THE Sixteen, under founder-director Harry Christophers, have made themselves a national institution by virtue of their annual Choral Pilgrimage, this year reaching 33 venues, mainly cathedrals, throughout the realm. Their sojourn in the largest of these, York Minster, has also become a vital pillar in the Early Music Festival.

Saturday’s programme, The Deer’s Cry, which drew the usual large and discerning throng, linked the music of Arvo Pärt with that of Tallis and Byrd whose techniques and sound-world it closely resembles, give or take a few tweaks of modernity. The title piece uses the penultimate verse (‘Christ within me’) of Saint Patrick’s Breastplate.

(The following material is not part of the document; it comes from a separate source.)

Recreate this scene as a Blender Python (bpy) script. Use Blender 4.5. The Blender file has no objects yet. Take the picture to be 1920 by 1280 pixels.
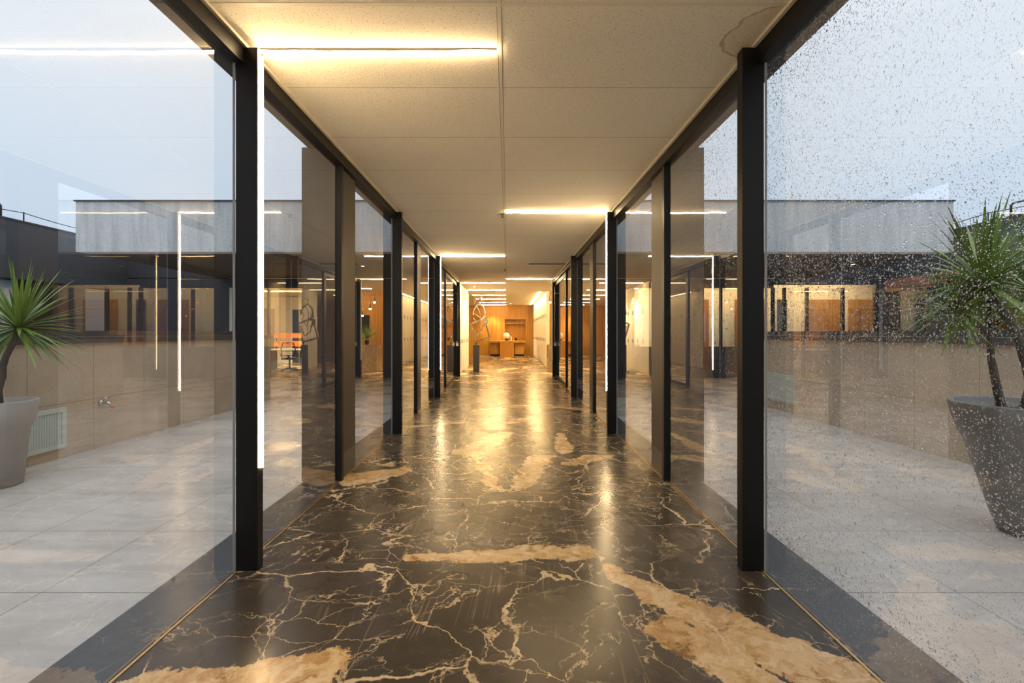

Pärt begins and ends it pianissimo, with an anguished, pleading climax at its core – all supremely controlled here.

After the perfect palindrome of Byrd’s Diliges Dominum, his hymn Christe Qui Lux Es sounded mildly ponderous in this lively acoustic. Not so the 8-voice Ad Dominum cum Tribularer, whose dissonance symbolises a turbulent conscience: The Sixteen wrang every last drop from its clashes of major and minor.

Still more lively was Byrd’s Laetentur Coeli, whose first half truly danced, before the chastened ending. O Lux Beata Trinitas made an exciting contrast with Part’s hushed Nunc Dimittis, with its huge expansion on ‘Light’ at its centre. The Sixteen carried their Rolls Royce form into the mighty final Tribue. Domine (‘Grant, Lord’) where subtle variations in dynamic brought individual phrases magically out of the texture. Truly The Sixteen are the gold standard of choral music.